What is needed: Repeat the material below exactly, with no pictures.

▼▼▼

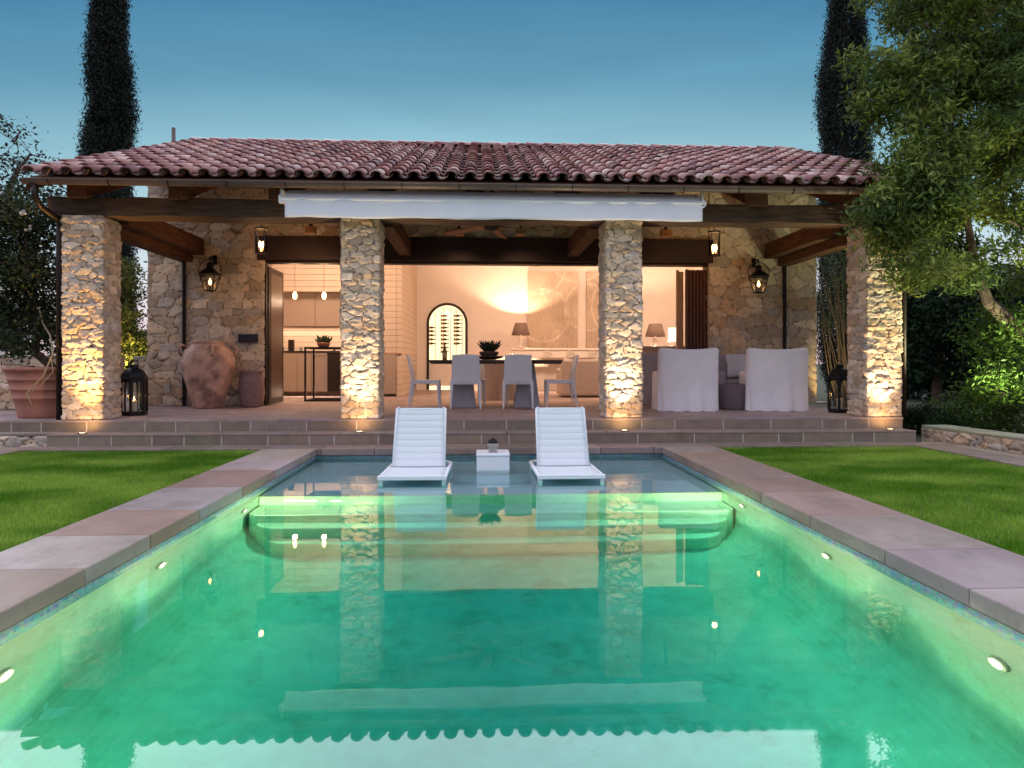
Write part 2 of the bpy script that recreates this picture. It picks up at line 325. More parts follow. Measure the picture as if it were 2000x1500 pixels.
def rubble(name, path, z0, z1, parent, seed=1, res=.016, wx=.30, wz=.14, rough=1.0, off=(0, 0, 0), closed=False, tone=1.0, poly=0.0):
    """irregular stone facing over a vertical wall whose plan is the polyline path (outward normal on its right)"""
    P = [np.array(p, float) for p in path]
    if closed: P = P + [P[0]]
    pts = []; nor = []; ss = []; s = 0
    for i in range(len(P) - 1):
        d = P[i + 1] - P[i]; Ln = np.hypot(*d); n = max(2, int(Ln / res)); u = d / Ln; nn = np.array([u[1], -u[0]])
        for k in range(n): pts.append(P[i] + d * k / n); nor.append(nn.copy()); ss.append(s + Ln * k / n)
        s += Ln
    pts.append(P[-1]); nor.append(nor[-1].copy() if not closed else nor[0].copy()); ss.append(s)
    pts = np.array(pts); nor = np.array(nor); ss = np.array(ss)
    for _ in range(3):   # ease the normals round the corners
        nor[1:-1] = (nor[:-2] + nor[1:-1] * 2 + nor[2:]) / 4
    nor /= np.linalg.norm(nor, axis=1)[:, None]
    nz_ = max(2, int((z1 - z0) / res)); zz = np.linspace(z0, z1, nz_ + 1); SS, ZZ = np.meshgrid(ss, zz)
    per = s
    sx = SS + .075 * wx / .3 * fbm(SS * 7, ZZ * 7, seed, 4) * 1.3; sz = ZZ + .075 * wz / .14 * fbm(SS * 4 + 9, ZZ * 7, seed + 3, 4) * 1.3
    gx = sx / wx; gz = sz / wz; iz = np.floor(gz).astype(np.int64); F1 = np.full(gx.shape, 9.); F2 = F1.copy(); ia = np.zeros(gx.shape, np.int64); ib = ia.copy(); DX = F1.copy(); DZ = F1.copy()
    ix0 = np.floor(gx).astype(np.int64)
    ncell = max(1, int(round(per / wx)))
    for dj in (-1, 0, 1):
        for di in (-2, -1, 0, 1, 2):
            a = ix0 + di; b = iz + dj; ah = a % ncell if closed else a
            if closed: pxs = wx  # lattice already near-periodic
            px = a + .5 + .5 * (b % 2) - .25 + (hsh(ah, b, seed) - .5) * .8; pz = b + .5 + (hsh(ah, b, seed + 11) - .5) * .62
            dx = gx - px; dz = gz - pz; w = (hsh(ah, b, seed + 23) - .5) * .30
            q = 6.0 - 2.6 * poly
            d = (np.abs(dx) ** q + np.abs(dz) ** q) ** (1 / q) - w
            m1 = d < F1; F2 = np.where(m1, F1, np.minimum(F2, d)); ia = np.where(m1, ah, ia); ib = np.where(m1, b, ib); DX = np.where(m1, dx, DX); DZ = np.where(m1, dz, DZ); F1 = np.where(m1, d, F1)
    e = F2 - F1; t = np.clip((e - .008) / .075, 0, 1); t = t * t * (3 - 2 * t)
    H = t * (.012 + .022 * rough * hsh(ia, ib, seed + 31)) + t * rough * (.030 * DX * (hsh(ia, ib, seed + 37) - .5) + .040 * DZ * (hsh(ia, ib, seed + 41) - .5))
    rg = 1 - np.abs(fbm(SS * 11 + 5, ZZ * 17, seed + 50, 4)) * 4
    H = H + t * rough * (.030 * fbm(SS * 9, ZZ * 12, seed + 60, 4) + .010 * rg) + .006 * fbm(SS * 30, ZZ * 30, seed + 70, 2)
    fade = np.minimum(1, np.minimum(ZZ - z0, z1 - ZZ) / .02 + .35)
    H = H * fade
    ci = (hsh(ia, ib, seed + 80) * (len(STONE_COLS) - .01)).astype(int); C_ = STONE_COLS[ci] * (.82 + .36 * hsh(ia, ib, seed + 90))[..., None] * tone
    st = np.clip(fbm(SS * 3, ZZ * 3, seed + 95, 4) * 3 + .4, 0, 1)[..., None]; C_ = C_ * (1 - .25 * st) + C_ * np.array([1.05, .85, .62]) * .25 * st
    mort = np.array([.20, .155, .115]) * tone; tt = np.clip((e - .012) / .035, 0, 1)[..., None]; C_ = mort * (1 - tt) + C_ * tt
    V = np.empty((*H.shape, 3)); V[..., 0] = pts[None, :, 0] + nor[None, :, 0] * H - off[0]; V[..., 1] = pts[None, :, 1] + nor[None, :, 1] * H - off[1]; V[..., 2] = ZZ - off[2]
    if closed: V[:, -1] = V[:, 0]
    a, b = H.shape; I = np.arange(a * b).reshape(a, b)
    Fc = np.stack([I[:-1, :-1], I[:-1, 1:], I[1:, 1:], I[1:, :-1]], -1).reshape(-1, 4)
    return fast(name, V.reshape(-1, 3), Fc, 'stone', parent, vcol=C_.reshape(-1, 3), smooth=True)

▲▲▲

Written response:
Write part 2 of the bpy script that recreates this picture. It picks up at line 325. More parts follow. Measure the picture as if it were 2000x1500 pixels.
def rubble(name, path, z0, z1, parent, seed=1, res=.016, wx=.30, wz=.14, rough=1.0, off=(0, 0, 0), closed=False, tone=1.0, poly=0.0):
    """irregular stone facing over a vertical wall whose plan is the polyline path (outward normal on its right)"""
    P = [np.array(p, float) for p in path]
    if closed: P = P + [P[0]]
    pts = []; nor = []; ss = []; s = 0
    for i in range(len(P) - 1):
        d = P[i + 1] - P[i]; Ln = np.hypot(*d); n = max(2, int(Ln / res)); u = d / Ln; nn = np.array([u[1], -u[0]])
        for k in range(n): pts.append(P[i] + d * k / n); nor.append(nn.copy()); ss.append(s + Ln * k / n)
        s += Ln
    pts.append(P[-1]); nor.append(nor[-1].copy() if not closed else nor[0].copy()); ss.append(s)
    pts = np.array(pts); nor = np.array(nor); ss = np.array(ss)
    for _ in range(3):   # ease the normals round the corners
        nor[1:-1] = (nor[:-2] + nor[1:-1] * 2 + nor[2:]) / 4
    nor /= np.linalg.norm(nor, axis=1)[:, None]
    nz_ = max(2, int((z1 - z0) / res)); zz = np.linspace(z0, z1, nz_ + 1); SS, ZZ = np.meshgrid(ss, zz)
    per = s
    sx = SS + .075 * wx / .3 * fbm(SS * 7, ZZ * 7, seed, 4) * 1.3; sz = ZZ + .075 * wz / .14 * fbm(SS * 4 + 9, ZZ * 7, seed + 3, 4) * 1.3
    gx = sx / wx; gz = sz / wz; iz = np.floor(gz).astype(np.int64); F1 = np.full(gx.shape, 9.); F2 = F1.copy(); ia = np.zeros(gx.shape, np.int64); ib = ia.copy(); DX = F1.copy(); DZ = F1.copy()
    ix0 = np.floor(gx).astype(np.int64)
    ncell = max(1, int(round(per / wx)))
    for dj in (-1, 0, 1):
        for di in (-2, -1, 0, 1, 2):
            a = ix0 + di; b = iz + dj; ah = a % ncell if closed else a
            if closed: pxs = wx  # lattice already near-periodic
            px = a + .5 + .5 * (b % 2) - .25 + (hsh(ah, b, seed) - .5) * .8; pz = b + .5 + (hsh(ah, b, seed + 11) - .5) * .62
            dx = gx - px; dz = gz - pz; w = (hsh(ah, b, seed + 23) - .5) * .30
            q = 6.0 - 2.6 * poly
            d = (np.abs(dx) ** q + np.abs(dz) ** q) ** (1 / q) - w
            m1 = d < F1; F2 = np.where(m1, F1, np.minimum(F2, d)); ia = np.where(m1, ah, ia); ib = np.where(m1, b, ib); DX = np.where(m1, dx, DX); DZ = np.where(m1, dz, DZ); F1 = np.where(m1, d, F1)
    e = F2 - F1; t = np.clip((e - .008) / .075, 0, 1); t = t * t * (3 - 2 * t)
    H = t * (.012 + .022 * rough * hsh(ia, ib, seed + 31)) + t * rough * (.030 * DX * (hsh(ia, ib, seed + 37) - .5) + .040 * DZ * (hsh(ia, ib, seed + 41) - .5))
    rg = 1 - np.abs(fbm(SS * 11 + 5, ZZ * 17, seed + 50, 4)) * 4
    H = H + t * rough * (.030 * fbm(SS * 9, ZZ * 12, seed + 60, 4) + .010 * rg) + .006 * fbm(SS * 30, ZZ * 30, seed + 70, 2)
    fade = np.minimum(1, np.minimum(ZZ - z0, z1 - ZZ) / .02 + .35)
    H = H * fade
    ci = (hsh(ia, ib, seed + 80) * (len(STONE_COLS) - .01)).astype(int); C_ = STONE_COLS[ci] * (.82 + .36 * hsh(ia, ib, seed + 90))[..., None] * tone
    st = np.clip(fbm(SS * 3, ZZ * 3, seed + 95, 4) * 3 + .4, 0, 1)[..., None]; C_ = C_ * (1 - .25 * st) + C_ * np.array([1.05, .85, .62]) * .25 * st
    mort = np.array([.20, .155, .115]) * tone; tt = np.clip((e - .012) / .035, 0, 1)[..., None]; C_ = mort * (1 - tt) + C_ * tt
    V = np.empty((*H.shape, 3)); V[..., 0] = pts[None, :, 0] + nor[None, :, 0] * H - off[0]; V[..., 1] = pts[None, :, 1] + nor[None, :, 1] * H - off[1]; V[..., 2] = ZZ - off[2]
    if closed: V[:, -1] = V[:, 0]
    a, b = H.shape; I = np.arange(a * b).reshape(a, b)
    Fc = np.stack([I[:-1, :-1], I[:-1, 1:], I[1:, 1:], I[1:, :-1]], -1).reshape(-1, 4)
    return fast(name, V.reshape(-1, 3), Fc, 'stone', parent, vcol=C_.reshape(-1, 3), smooth=True)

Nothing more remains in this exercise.